### To be done
Retype the lines from the first one in the records down to the line containing "0.965, 0.935), 58)", counting both, and leave out any pictures.

Extracted data entries:

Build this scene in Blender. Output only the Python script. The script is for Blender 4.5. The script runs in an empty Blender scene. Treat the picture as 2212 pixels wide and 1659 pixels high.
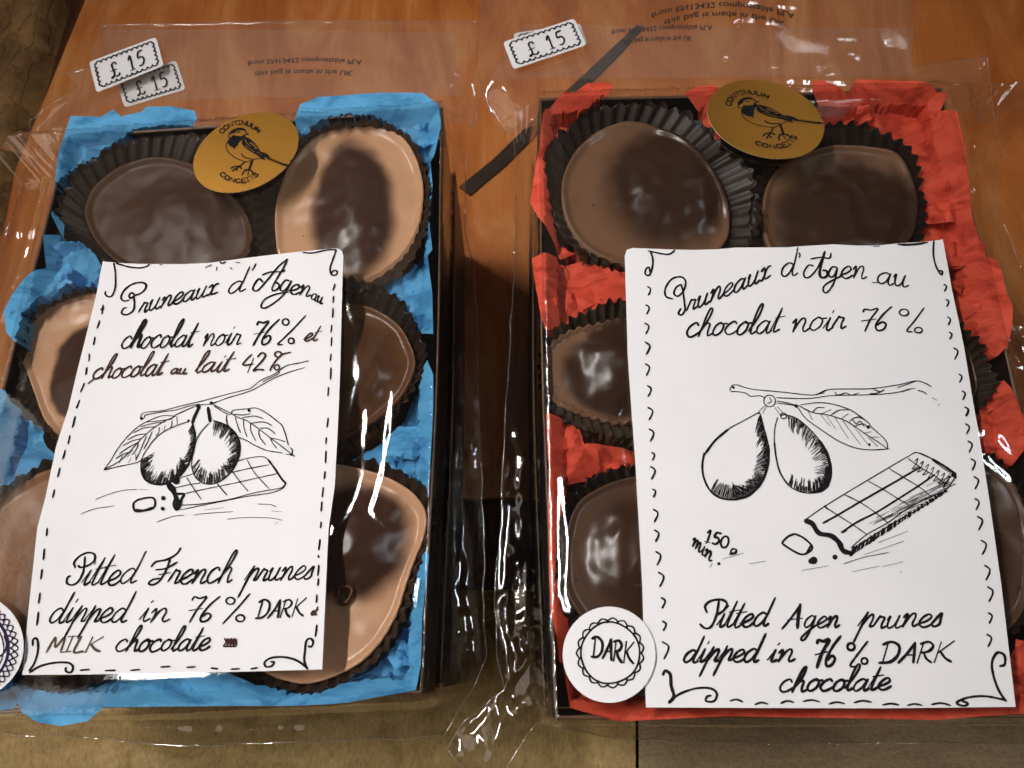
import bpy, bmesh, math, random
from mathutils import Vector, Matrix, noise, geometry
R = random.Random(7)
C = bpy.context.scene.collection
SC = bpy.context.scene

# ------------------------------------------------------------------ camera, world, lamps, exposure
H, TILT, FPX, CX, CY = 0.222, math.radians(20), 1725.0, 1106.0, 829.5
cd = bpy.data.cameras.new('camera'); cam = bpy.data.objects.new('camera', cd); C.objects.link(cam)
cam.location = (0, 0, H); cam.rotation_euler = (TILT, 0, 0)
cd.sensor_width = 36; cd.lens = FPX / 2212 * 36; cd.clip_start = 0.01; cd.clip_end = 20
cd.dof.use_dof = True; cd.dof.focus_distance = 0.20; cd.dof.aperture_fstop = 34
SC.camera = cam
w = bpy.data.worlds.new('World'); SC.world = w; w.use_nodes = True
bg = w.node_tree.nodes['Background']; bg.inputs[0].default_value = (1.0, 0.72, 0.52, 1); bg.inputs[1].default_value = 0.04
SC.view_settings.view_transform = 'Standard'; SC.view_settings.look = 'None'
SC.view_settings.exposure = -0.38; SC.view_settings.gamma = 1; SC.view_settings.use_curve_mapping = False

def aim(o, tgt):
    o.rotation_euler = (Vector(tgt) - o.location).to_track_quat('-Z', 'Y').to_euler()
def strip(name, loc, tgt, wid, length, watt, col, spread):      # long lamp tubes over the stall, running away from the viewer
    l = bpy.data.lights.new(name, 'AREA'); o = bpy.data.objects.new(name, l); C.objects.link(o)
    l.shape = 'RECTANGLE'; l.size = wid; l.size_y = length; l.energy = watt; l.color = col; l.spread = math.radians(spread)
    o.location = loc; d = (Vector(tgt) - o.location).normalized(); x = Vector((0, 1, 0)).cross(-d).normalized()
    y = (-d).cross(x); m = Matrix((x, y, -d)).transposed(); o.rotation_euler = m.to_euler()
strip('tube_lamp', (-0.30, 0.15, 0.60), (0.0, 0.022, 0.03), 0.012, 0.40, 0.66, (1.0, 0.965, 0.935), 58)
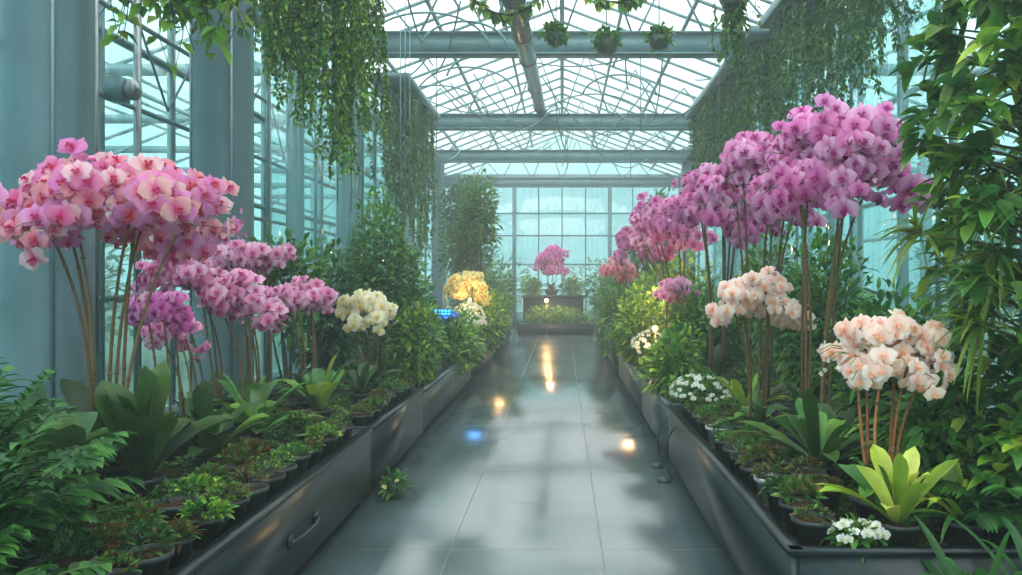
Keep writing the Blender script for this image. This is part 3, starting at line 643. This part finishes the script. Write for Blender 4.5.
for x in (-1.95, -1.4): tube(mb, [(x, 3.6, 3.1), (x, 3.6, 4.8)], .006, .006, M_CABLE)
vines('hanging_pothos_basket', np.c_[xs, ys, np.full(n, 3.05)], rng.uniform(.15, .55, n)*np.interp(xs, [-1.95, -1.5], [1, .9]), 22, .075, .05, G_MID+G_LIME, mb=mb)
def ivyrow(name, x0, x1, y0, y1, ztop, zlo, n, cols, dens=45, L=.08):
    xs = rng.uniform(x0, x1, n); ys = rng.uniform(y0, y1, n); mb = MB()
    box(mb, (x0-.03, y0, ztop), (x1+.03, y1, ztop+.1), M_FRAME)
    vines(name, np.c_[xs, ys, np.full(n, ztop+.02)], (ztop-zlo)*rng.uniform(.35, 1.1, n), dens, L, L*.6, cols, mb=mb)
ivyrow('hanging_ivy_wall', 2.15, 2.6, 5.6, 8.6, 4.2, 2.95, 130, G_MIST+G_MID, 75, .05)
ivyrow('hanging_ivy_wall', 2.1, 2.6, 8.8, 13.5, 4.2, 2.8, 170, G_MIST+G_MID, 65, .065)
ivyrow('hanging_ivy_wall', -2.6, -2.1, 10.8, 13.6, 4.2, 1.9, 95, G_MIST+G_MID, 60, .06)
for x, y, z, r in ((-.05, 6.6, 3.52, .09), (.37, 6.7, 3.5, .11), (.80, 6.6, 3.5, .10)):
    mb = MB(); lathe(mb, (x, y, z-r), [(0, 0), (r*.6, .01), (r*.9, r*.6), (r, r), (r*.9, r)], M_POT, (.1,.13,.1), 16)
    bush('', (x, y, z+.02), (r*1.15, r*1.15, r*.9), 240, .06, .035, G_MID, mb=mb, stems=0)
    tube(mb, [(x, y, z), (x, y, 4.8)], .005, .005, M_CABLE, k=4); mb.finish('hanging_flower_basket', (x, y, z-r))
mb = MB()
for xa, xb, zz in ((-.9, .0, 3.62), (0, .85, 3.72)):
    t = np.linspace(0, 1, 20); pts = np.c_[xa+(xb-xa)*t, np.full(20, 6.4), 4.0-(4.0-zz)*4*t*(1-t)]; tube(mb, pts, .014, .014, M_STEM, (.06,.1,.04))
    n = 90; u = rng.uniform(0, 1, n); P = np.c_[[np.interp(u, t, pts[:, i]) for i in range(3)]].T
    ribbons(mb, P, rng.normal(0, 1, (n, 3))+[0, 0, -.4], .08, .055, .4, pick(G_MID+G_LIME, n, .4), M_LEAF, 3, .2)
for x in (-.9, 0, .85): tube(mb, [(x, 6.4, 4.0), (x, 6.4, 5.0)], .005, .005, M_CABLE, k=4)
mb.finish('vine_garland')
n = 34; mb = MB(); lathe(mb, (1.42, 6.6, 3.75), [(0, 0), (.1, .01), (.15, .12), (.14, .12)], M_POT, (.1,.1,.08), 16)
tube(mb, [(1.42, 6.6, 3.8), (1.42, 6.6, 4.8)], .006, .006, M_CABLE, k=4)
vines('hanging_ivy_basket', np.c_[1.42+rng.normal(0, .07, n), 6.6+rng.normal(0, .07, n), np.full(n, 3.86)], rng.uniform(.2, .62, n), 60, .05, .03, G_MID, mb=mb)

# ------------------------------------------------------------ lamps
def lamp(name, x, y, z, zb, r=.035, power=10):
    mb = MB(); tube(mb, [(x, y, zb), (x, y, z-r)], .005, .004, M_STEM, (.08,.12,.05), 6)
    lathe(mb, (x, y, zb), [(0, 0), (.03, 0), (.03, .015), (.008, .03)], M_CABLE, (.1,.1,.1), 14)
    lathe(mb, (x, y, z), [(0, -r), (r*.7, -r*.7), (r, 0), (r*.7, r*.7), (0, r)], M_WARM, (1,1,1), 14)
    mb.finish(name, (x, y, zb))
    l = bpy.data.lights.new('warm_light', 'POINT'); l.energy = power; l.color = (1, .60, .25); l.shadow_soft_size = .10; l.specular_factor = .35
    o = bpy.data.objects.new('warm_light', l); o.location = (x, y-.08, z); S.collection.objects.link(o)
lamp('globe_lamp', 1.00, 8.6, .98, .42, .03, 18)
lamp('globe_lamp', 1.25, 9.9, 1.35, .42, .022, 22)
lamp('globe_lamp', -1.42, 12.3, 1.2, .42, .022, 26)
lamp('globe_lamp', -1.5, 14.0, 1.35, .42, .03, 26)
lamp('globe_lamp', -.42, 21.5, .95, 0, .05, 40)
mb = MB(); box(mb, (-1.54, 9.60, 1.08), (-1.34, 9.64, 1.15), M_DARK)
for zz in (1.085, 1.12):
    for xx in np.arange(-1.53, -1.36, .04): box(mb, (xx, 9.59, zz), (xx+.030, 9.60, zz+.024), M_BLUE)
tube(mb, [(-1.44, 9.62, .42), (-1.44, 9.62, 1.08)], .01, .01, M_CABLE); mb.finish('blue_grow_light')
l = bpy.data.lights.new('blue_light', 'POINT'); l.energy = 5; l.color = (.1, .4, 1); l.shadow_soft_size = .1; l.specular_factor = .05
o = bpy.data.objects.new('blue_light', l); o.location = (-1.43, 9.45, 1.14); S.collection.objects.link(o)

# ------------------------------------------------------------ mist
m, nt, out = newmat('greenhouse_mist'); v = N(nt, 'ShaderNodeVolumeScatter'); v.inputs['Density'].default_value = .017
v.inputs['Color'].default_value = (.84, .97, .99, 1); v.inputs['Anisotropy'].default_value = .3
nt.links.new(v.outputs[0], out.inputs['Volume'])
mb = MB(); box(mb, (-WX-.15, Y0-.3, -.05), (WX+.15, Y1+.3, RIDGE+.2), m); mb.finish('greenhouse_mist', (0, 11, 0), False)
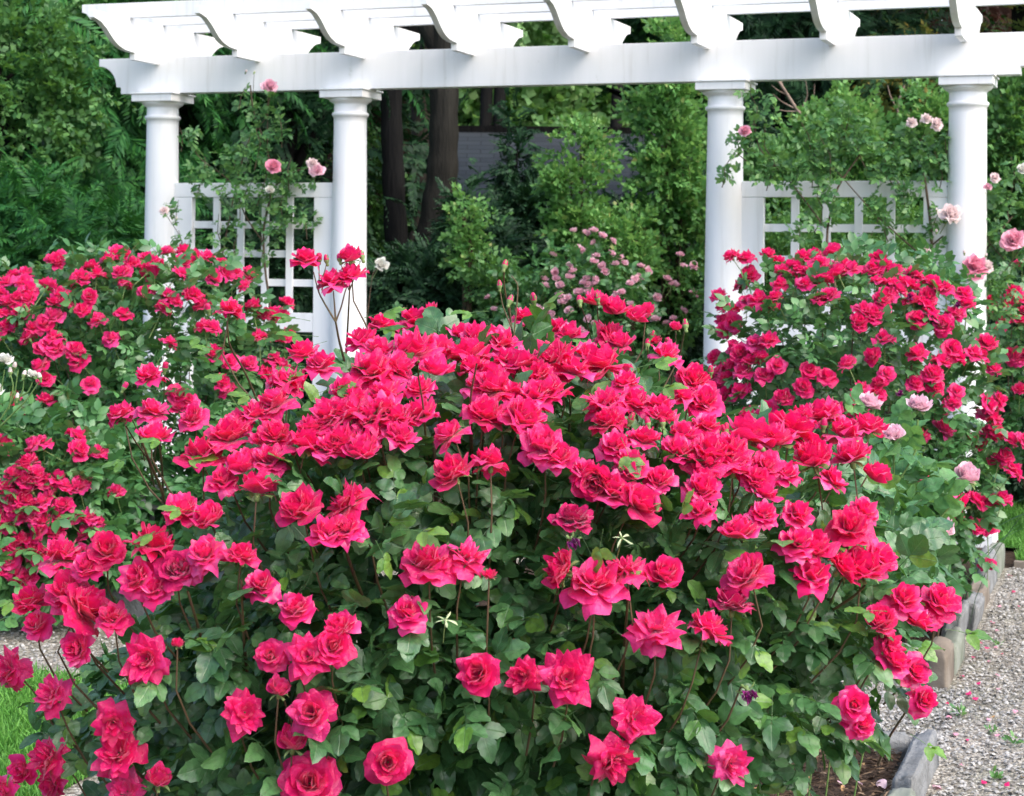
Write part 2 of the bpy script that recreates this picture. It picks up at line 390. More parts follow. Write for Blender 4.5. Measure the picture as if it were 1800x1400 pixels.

### Solution for this problem
Build this scene in Blender. Output only the Python script. The script is for Blender 4.5. The script runs in an empty Blender scene. Treat the picture as 2212 pixels wide and 1659 pixels high.
import bpy, bmesh, math, random
from mathutils import Vector, Matrix, noise, geometry
R = random.Random(7)
C = bpy.context.scene.collection
SC = bpy.context.scene

# ------------------------------------------------------------------ camera, world, lamps, exposure
H, TILT, FPX, CX, CY = 0.222, math.radians(20), 1725.0, 1106.0, 829.5
cd = bpy.data.cameras.new('camera'); cam = bpy.data.objects.new('camera', cd); C.objects.link(cam)
cam.location = (0, 0, H); cam.rotation_euler = (TILT, 0, 0)
cd.sensor_width = 36; cd.lens = FPX / 2212 * 36; cd.clip_start = 0.01; cd.clip_end = 20
cd.dof.use_dof = True; cd.dof.focus_distance = 0.20; cd.dof.aperture_fstop = 34
SC.camera = cam
w = bpy.data.worlds.new('World'); SC.world = w; w.use_nodes = True
bg = w.node_tree.nodes['Background']; bg.inputs[0].default_value = (1.0, 0.72, 0.52, 1); bg.inputs[1].default_value = 0.04
SC.view_settings.view_transform = 'Standard'; SC.view_settings.look = 'None'
SC.view_settings.exposure = -0.38; SC.view_settings.gamma = 1; SC.view_settings.use_curve_mapping = False

def aim(o, tgt):
    o.rotation_euler = (Vector(tgt) - o.location).to_track_quat('-Z', 'Y').to_euler()
def strip(name, loc, tgt, wid, length, watt, col, spread):      # long lamp tubes over the stall, running away from the viewer
    l = bpy.data.lights.new(name, 'AREA'); o = bpy.data.objects.new(name, l); C.objects.link(o)
    l.shape = 'RECTANGLE'; l.size = wid; l.size_y = length; l.energy = watt; l.color = col; l.spread = math.radians(spread)
    o.location = loc; d = (Vector(tgt) - o.location).normalized(); x = Vector((0, 1, 0)).cross(-d).normalized()
    y = (-d).cross(x); m = Matrix((x, y, -d)).transposed(); o.rotation_euler = m.to_euler()
strip('tube_lamp', (-0.30, 0.15, 0.60), (0.0, 0.022, 0.03), 0.012, 0.40, 0.66, (1.0, 0.965, 0.935), 58)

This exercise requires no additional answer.